CHALLENGE:
Omit every picture and return the rest of the data unaltered.

INFORMATION PROVIDED:
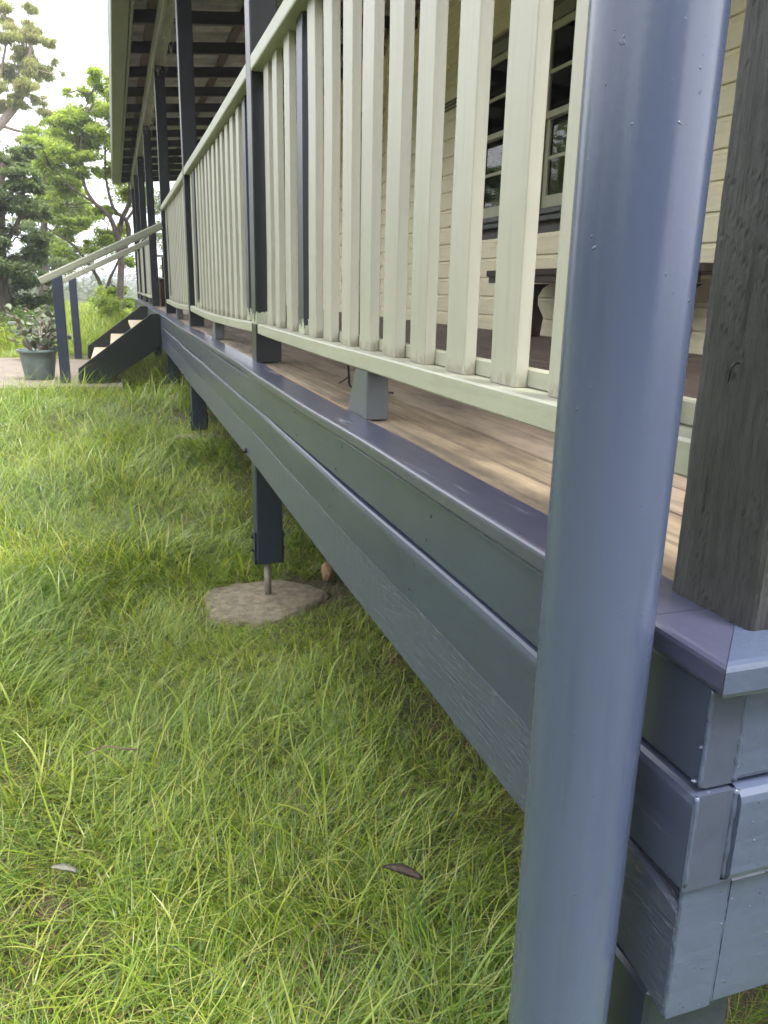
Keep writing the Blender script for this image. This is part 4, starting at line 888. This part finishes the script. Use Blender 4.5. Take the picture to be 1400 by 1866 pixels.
# ------------------------------------------------------------------ small things on the ground
bm = bmesh.new(); r_ = random.Random(4)
bmesh.ops.create_icosphere(bm, subdivisions=2, radius=0.05)
for v in bm.verts: v.co = Vector((v.co.x * 0.7, v.co.y * 0.9, v.co.z * 1.2)) * 0.8 * r_.uniform(0.85, 1.15)
bmesh.ops.translate(bm, vec=(0.80, 3.14, float(gh(0.8, 3.14)) + 0.045), verts=bm.verts)
tag(obj('rock', bm, M_rock), 'small tan rock beside the broad concrete footing', 'rock')
def dry_leaf(loc, L, Wd, yaw, tilt, mat, label):
    bm = bmesh.new(); n_ = 10; ro = []
    for i in range(n_ + 1):
        t_ = i / n_; w = Wd * math.sin(math.pi * min(1, t_ * 0.92 + 0.08)) ** 0.8; y_ = (t_ - 0.5) * L; bend = 0.25 * L * math.sin(t_ * 2.2)
        ro.append([bm.verts.new((-w + bend * 0.4, y_, 0.25 * w + 0.12 * bend)), bm.verts.new((bend * 0.4, y_, 0.1 * bend)), bm.verts.new((w + bend * 0.4, y_, 0.35 * w + 0.12 * bend))])
    for a, b in zip(ro, ro[1:]):
        for j in range(2): bm.faces.new((a[j], a[j + 1], b[j + 1], b[j]))
    bmesh.ops.solidify(bm, geom=bm.faces[:], thickness=0.0012)
    bmesh.ops.rotate(bm, verts=bm.verts, matrix=Matrix.Rotation(yaw, 3, 'Z') @ Matrix.Rotation(tilt, 3, 'X'))
    bmesh.ops.translate(bm, vec=loc, verts=bm.verts)
    o = obj('dry_leaf', bm, mat, None, True); tag(o, label, 'leaf', 'dry leaves in the grass')
dry_leaf((0.475, 1.255, 0.065), 0.085, 0.014, R(62), 0.1, M_dead, 'curled grey brown dry leaf in the grass left of the downpipe foot')
dry_leaf((-0.17, 1.43, 0.09), 0.055, 0.010, R(80), 0.2, M_pale, 'small pale dry leaf at the bottom left of the lawn')
bm = bmesh.new(); tube(bm, smooth([(-0.135, 1.83, 0.10), (-0.09, 1.84, 0.105), (-0.05, 1.825, 0.10), (-0.02, 1.83, 0.09)]), 0.0022, 5)
tag(obj('twig', bm, M_twig), 'thin bare twig lying across the grass at the lower left', 'twig')

# ------------------------------------------------------------------ grass
def blades(n, lmin, lmax, wmin, wmax, lean0, lean1, spread, radius, seed, segs=5, curl=1.0, yaw_sd=0.7):
    r = np.random.default_rng(seed); V = []; F = []; UV = []
    for b in range(n):
        L = r.uniform(lmin, lmax); w = r.uniform(wmin, wmax); yaw = r.normal(0, yaw_sd); lean = r.uniform(lean0, lean1)
        a = r.random() * 2 * np.pi; q = radius * math.sqrt(r.random()); p = np.array([math.cos(a) * q, math.sin(a) * q, -0.01])
        c = curl * r.uniform(0.3, 1.3); tw = r.normal(0, 0.5); cr = r.random(); kink = r.random() < 0.12; kk = r.integers(2, segs)
        base = len(V); ang = lean; side_y = yaw + r.normal(0, 0.15)
        for s in range(segs + 1):
            t_ = s / segs; hw = w * 0.5 * (1 - t_ ** 2.2) if s else w * 0.35
            fw = np.array([math.cos(yaw), math.sin(yaw), 0]); sd_ = np.array([-math.sin(yaw + tw * t_), math.cos(yaw + tw * t_), 0.25 * tw * t_])
            if s < segs:
                V += [p - sd_ * hw, p + sd_ * hw]; UV += [(cr, t_)] * 2
            else: V.append(p); UV.append((cr, t_))
            if kink and s == kk: ang += 0.9
            ang = min(ang + c * (0.9 / segs) * (0.5 + t_), 2.1)
            yaw += r.normal(0, 0.08)
            p = p + (fw * math.sin(ang) + np.array([0, 0, 1.0]) * math.cos(ang)) * L / segs
        for s in range(segs - 1):
            i = base + 2 * s; F.append((i, i + 1, i + 3, i + 2))
        i = base + 2 * (segs - 1); F.append((i, i + 1, i + 2))
    me = bpy.data.meshes.new('tuft'); me.from_pydata([tuple(v) for v in V], [], F); u = me.uv_layers.new(name='UVMap')
    li = np.zeros(len(me.loops), int); me.loops.foreach_get('vertex_index', li); u.data.foreach_set('uv', np.array(UV)[li].ravel().astype(np.float32))
    for p in me.polygons: p.use_smooth = True
    return me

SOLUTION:
Keep writing the Blender script for this image. This is part 4, starting at line 888. This part finishes the script. Use Blender 4.5. Take the picture to be 1400 by 1866 pixels.
# ------------------------------------------------------------------ small things on the ground
bm = bmesh.new(); r_ = random.Random(4)
bmesh.ops.create_icosphere(bm, subdivisions=2, radius=0.05)
for v in bm.verts: v.co = Vector((v.co.x * 0.7, v.co.y * 0.9, v.co.z * 1.2)) * 0.8 * r_.uniform(0.85, 1.15)
bmesh.ops.translate(bm, vec=(0.80, 3.14, float(gh(0.8, 3.14)) + 0.045), verts=bm.verts)
tag(obj('rock', bm, M_rock), 'small tan rock beside the broad concrete footing', 'rock')
def dry_leaf(loc, L, Wd, yaw, tilt, mat, label):
    bm = bmesh.new(); n_ = 10; ro = []
    for i in range(n_ + 1):
        t_ = i / n_; w = Wd * math.sin(math.pi * min(1, t_ * 0.92 + 0.08)) ** 0.8; y_ = (t_ - 0.5) * L; bend = 0.25 * L * math.sin(t_ * 2.2)
        ro.append([bm.verts.new((-w + bend * 0.4, y_, 0.25 * w + 0.12 * bend)), bm.verts.new((bend * 0.4, y_, 0.1 * bend)), bm.verts.new((w + bend * 0.4, y_, 0.35 * w + 0.12 * bend))])
    for a, b in zip(ro, ro[1:]):
        for j in range(2): bm.faces.new((a[j], a[j + 1], b[j + 1], b[j]))
    bmesh.ops.solidify(bm, geom=bm.faces[:], thickness=0.0012)
    bmesh.ops.rotate(bm, verts=bm.verts, matrix=Matrix.Rotation(yaw, 3, 'Z') @ Matrix.Rotation(tilt, 3, 'X'))
    bmesh.ops.translate(bm, vec=loc, verts=bm.verts)
    o = obj('dry_leaf', bm, mat, None, True); tag(o, label, 'leaf', 'dry leaves in the grass')
dry_leaf((0.475, 1.255, 0.065), 0.085, 0.014, R(62), 0.1, M_dead, 'curled grey brown dry leaf in the grass left of the downpipe foot')
dry_leaf((-0.17, 1.43, 0.09), 0.055, 0.010, R(80), 0.2, M_pale, 'small pale dry leaf at the bottom left of the lawn')
bm = bmesh.new(); tube(bm, smooth([(-0.135, 1.83, 0.10), (-0.09, 1.84, 0.105), (-0.05, 1.825, 0.10), (-0.02, 1.83, 0.09)]), 0.0022, 5)
tag(obj('twig', bm, M_twig), 'thin bare twig lying across the grass at the lower left', 'twig')

# ------------------------------------------------------------------ grass
def blades(n, lmin, lmax, wmin, wmax, lean0, lean1, spread, radius, seed, segs=5, curl=1.0, yaw_sd=0.7):
    r = np.random.default_rng(seed); V = []; F = []; UV = []
    for b in range(n):
        L = r.uniform(lmin, lmax); w = r.uniform(wmin, wmax); yaw = r.normal(0, yaw_sd); lean = r.uniform(lean0, lean1)
        a = r.random() * 2 * np.pi; q = radius * math.sqrt(r.random()); p = np.array([math.cos(a) * q, math.sin(a) * q, -0.01])
        c = curl * r.uniform(0.3, 1.3); tw = r.normal(0, 0.5); cr = r.random(); kink = r.random() < 0.12; kk = r.integers(2, segs)
        base = len(V); ang = lean; side_y = yaw + r.normal(0, 0.15)
        for s in range(segs + 1):
            t_ = s / segs; hw = w * 0.5 * (1 - t_ ** 2.2) if s else w * 0.35
            fw = np.array([math.cos(yaw), math.sin(yaw), 0]); sd_ = np.array([-math.sin(yaw + tw * t_), math.cos(yaw + tw * t_), 0.25 * tw * t_])
            if s < segs:
                V += [p - sd_ * hw, p + sd_ * hw]; UV += [(cr, t_)] * 2
            else: V.append(p); UV.append((cr, t_))
            if kink and s == kk: ang += 0.9
            ang = min(ang + c * (0.9 / segs) * (0.5 + t_), 2.1)
            yaw += r.normal(0, 0.08)
            p = p + (fw * math.sin(ang) + np.array([0, 0, 1.0]) * math.cos(ang)) * L / segs
        for s in range(segs - 1):
            i = base + 2 * s; F.append((i, i + 1, i + 3, i + 2))
        i = base + 2 * (segs - 1); F.append((i, i + 1, i + 2))
    me = bpy.data.meshes.new('tuft'); me.from_pydata([tuple(v) for v in V], [], F); u = me.uv_layers.new(name='UVMap')
    li = np.zeros(len(me.loops), int); me.loops.foreach_get('vertex_index', li); u.data.foreach_set('uv', np.array(UV)[li].ravel().astype(np.float32))
    for p in me.polygons: p.use_smooth = True
    return me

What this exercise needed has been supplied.